In short, Thomas More understood that the dangerous political and social maelstrom in which he lived and died had to do not only with the civil governance of his time; it also had to do with human destiny, that is, with final things, including the final thing which I have just mentioned. As one goes through More’s vast correspondence and his so-called Tower Writings that he left and which are extant, you can see the mind and soul of the lawyer who was trying to be the good and obedient servant of both God and country. In the eyes of some, he failed in the latter category; but, I think the holders of this view are mistaken. Why? Thomas More understood that there is more about the human condition than the present moment and surviving it as best one can; he realized that the collection of “present moments” is but a prelude to the final things which we must all face. Thus, he used his intelligence and objective reasoning to try and avoid the traps with which the totalitarian king of his day attempted to ensnare him; but while doing this, More never lost sight of the final goal of the human condition and the necessary obedience that must be directed to the Universal Sovereign.

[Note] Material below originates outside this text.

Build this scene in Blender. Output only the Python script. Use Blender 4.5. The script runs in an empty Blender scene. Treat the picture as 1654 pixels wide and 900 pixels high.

This goal is not about doing well in this world, a world which comes to an end for all of us with our natural or accelerated death; this goal is not about how to make friends and influence people; this goal is not about being the best or most powerful or most influential; this goal is not about getting along with everyone by doing what they are willing to do in order to join them in fellowship. The goal is about getting ready to meet God, and this is the final destiny we all share in common. Thomas More was the better lawyer, father, husband, and member of society for the path he chose. And what about each one of us: which path do we choose? After all, we are all like More because we share the important, final thing, too.